После череды многих, еще более тяжелых для него, случаев, когда Мердок «исчезала», в том числе после ее многочисленных любовных связей, Бейли начал пытаться взрастить такую же «обособленность» для себя, состояние разума, в котором он так же, как и Айрис, будет «закрыт наглухо». Его «уединения», однако, не включали в себя сексуальную или романтическую неверность. Он утверждал, что спустя несколько лет после начала поисков эти обособленные области стали доставлять ему удовольствие; это было «слегка похоже на прогулку в одиночестве со знанием, что завтра или чуть позже ты разделишь ее с кем-то, а может, с той же вероятностью, вновь отправишься один».
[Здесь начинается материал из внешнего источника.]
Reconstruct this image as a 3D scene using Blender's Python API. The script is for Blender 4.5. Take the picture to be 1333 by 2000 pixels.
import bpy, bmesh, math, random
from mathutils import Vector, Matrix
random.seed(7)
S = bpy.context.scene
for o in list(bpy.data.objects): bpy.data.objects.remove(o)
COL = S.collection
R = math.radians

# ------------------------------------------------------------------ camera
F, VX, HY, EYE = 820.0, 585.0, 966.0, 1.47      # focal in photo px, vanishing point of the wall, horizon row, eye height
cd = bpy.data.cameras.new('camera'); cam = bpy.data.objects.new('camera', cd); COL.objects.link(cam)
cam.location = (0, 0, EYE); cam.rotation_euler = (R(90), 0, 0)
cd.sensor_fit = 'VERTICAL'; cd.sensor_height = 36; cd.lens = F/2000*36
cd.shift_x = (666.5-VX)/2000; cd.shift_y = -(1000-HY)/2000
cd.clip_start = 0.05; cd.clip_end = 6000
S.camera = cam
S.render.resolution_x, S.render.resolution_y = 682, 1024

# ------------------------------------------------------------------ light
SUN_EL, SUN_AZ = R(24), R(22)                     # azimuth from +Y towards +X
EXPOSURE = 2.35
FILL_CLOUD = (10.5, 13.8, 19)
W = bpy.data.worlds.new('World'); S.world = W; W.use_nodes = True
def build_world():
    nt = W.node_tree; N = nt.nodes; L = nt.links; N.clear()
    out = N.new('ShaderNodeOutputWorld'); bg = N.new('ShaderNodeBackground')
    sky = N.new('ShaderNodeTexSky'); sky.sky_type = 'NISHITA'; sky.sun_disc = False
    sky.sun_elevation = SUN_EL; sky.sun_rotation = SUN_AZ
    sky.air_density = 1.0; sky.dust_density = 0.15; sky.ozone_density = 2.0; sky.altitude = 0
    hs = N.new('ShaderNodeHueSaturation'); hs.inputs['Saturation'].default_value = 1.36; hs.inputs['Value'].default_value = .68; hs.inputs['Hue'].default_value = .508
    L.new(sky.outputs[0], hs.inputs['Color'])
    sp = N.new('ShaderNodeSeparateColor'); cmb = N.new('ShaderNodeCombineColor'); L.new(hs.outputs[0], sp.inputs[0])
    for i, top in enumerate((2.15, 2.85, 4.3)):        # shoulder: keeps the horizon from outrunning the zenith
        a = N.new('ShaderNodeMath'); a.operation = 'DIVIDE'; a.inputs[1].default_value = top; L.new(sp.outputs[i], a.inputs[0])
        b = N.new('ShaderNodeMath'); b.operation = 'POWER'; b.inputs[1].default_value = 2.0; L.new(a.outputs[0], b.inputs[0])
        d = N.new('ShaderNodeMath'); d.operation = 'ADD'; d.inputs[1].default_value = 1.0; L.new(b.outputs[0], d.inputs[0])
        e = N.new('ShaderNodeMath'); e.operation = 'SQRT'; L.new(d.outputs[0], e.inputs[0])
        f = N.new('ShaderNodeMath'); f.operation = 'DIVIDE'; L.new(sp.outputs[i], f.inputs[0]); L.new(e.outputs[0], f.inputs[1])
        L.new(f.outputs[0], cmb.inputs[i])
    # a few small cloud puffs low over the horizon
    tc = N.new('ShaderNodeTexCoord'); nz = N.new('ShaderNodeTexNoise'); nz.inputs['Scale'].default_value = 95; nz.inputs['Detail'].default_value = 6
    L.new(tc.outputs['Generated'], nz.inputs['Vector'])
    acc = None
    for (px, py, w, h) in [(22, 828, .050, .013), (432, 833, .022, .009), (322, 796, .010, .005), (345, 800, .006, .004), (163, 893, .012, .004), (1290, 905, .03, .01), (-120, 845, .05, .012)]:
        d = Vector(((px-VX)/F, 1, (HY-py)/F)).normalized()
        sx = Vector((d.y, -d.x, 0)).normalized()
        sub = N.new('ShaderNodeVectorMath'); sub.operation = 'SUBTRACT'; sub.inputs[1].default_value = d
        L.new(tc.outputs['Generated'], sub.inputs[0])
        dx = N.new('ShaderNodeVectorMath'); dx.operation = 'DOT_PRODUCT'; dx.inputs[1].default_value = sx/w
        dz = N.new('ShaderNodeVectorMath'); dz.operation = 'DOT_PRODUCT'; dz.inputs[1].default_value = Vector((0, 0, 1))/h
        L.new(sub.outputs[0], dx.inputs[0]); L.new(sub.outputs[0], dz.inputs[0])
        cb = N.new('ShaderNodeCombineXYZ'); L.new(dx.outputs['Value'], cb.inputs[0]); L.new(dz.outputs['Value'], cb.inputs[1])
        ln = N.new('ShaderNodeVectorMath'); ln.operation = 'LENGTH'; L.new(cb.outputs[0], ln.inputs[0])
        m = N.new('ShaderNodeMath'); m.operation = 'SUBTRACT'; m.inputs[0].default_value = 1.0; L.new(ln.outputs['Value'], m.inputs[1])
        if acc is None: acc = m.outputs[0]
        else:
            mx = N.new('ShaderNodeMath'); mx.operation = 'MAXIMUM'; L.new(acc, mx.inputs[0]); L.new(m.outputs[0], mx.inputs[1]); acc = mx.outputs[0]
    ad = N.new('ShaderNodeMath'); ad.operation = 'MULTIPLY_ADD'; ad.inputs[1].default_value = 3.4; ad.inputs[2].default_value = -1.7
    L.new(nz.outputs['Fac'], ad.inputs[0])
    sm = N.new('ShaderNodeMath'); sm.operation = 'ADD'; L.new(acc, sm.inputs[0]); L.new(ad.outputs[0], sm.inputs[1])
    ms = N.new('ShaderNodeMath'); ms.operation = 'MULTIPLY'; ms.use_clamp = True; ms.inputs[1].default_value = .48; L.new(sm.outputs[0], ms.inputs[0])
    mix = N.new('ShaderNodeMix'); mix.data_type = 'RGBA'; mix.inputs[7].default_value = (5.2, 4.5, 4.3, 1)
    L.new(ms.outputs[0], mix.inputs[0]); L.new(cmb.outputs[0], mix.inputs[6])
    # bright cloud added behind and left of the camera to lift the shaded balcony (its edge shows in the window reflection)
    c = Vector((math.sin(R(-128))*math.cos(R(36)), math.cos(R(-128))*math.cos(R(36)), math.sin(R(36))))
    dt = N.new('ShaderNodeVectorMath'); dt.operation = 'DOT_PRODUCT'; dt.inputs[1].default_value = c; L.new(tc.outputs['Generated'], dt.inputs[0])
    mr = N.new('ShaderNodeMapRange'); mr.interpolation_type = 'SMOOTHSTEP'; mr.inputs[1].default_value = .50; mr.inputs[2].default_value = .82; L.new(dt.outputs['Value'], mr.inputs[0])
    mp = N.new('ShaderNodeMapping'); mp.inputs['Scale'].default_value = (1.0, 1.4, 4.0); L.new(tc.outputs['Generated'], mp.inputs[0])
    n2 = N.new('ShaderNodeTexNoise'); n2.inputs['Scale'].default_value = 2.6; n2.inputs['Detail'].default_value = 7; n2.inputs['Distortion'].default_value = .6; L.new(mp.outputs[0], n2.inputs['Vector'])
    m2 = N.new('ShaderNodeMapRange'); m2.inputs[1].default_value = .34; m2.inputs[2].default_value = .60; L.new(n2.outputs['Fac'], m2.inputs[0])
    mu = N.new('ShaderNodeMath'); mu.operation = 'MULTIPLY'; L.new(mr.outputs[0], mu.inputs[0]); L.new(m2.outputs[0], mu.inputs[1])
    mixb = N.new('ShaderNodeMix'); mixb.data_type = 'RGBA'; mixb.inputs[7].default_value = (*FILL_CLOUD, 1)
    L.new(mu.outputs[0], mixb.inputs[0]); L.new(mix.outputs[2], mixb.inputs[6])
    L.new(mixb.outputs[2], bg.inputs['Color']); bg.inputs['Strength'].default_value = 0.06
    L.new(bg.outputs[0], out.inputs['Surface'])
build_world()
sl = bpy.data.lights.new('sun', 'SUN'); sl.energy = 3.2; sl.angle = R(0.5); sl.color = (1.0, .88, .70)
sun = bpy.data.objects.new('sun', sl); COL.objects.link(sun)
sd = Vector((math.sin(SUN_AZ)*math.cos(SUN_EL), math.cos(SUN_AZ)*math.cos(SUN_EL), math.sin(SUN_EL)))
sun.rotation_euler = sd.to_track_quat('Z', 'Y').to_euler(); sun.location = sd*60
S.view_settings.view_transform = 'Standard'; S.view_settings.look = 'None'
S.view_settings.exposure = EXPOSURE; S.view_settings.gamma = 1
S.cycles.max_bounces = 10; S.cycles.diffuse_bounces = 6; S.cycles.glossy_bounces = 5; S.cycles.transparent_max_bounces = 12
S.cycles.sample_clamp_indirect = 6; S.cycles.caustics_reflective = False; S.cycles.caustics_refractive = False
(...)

Некоторым читателям и критикам Бейли кажется, что его провозглашаемое принятие потребности Мердок вести скрытную личную жизнь было неискренним. Они воспринимают раскрытие в мемуарах интимных подробностей ее умственной немощи – когда она еще была жива, хотя и в состоянии, в котором такие открытия уже не смогли бы ее огорчить, – как предательство. Например, они считают оскорбительным откровением описание того, как она отправилась в туалет, и как после опорожнения кишечника он «подтер ее и вычистил ее руки и коричневые ногти», которые она испачкала, пытаясь вытереться сама. Критик Кэрол Сэрлор интерпретирует «поношение, унижение, уничижение и оскорбления» Мердок со стороны Бейли как форму «schadenfreude», злорадства мужчины, который жил в тени «весьма успешной» женщины. Другие критики считают более чем нелестные откровения Бейли об Айрис не самым необычным феноменом, встречающимся в мемуарах и других биографических произведениях об умерших. Например, Памела Осборн ссылается на наблюдение Жака Деррида о том, что мемуаристы, хоть при создании памятника умершим часто «получают прибыль или извлекают другую выгоду, как незначительную, так и большую… разоблачая или оскорбляя их в той или иной степени».
Я сама, как и Бейли, выношу сор из избы, чтобы обнажить непривлекательные реалии деменции, и поэтому склоняюсь на сторону тех, кто считает, что через шокирующие откровения в сочетании с неизменной заботой «Бейли показывает, как любовь все же может цвести при такой бескомпромиссной откровенности [и что], эта книга показывает человека достаточно храброго, чтобы выдержать такую двойственность, а также ужасы деменции».
* * *
Младший из моих братьев, Хенни-Бошофф, родился 16 мая 1961 г., когда старшему брату, Класи, исполнилось восемь. Оставался еще почти месяц до моей следующей поездки домой. Мой отец отвез мать в родильный дом в Рюстенбурге, который находился рядом с моей школой; как это было принято в 60-х, на родах он не присутствовал. Как только мой брат родился, отец отправился обратно на ферму, чтобы присмотреть за остальными детьми. Он приехал на следующий день и получил для меня разрешение у заведующего школы, чтобы я могла повидать мать и братика. Двойное имя было дано Хенни-Бошоффу, чтобы отличать его от отца, которого звали просто Бошоффом. Ребенок извивался у меня на руках и кривил свое личико, будто тренируясь смеяться, плакать и выражать удивление. Я навестила их всего раз, хотя мать пробыла в больнице три дня. На третий день отец увез их с ребенком домой.